| TASK OBJECTIVE |
The lines below are to be quoted exactly, from the first through the one that contains "random.seed(7)".

··· DATA BLOCK

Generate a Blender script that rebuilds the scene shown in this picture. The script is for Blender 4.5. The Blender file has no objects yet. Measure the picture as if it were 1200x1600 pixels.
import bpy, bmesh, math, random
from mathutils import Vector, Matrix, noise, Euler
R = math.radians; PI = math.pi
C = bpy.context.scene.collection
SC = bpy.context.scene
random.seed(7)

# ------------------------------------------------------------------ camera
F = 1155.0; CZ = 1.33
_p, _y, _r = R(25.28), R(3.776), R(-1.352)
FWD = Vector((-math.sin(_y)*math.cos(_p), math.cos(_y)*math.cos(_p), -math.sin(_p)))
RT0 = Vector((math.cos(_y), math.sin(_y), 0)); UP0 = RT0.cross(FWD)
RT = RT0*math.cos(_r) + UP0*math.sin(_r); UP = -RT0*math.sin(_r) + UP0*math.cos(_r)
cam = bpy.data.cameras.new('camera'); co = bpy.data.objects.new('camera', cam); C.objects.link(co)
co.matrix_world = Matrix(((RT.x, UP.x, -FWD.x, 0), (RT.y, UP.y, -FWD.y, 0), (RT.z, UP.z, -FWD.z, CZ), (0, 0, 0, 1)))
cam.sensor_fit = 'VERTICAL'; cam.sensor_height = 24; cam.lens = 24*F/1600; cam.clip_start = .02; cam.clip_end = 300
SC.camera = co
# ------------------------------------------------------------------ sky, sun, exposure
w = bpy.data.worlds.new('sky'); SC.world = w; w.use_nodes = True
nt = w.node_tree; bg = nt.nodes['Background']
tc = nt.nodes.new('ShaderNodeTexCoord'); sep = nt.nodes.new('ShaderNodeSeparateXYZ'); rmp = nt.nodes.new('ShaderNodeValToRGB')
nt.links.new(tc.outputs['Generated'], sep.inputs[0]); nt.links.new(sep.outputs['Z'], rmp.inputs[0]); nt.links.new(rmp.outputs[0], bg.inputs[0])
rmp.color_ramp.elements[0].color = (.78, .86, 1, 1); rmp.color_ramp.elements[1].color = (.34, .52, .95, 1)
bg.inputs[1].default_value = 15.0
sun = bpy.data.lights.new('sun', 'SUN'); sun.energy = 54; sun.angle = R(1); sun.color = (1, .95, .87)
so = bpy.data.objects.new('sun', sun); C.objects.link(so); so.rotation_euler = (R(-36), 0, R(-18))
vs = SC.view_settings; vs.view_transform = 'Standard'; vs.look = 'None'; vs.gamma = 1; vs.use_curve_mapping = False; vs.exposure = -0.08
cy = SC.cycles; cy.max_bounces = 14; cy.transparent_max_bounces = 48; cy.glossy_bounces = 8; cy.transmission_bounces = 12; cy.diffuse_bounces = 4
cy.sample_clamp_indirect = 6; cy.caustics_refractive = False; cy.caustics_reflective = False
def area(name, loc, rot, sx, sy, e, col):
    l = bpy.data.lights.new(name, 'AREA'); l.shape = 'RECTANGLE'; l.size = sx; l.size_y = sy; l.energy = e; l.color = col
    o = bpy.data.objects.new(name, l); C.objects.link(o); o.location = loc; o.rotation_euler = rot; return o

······

| OUTPUT BELOW |
Generate a Blender script that rebuilds the scene shown in this picture. The script is for Blender 4.5. The Blender file has no objects yet. Measure the picture as if it were 1200x1600 pixels.
import bpy, bmesh, math, random
from mathutils import Vector, Matrix, noise, Euler
R = math.radians; PI = math.pi
C = bpy.context.scene.collection
SC = bpy.context.scene
random.seed(7)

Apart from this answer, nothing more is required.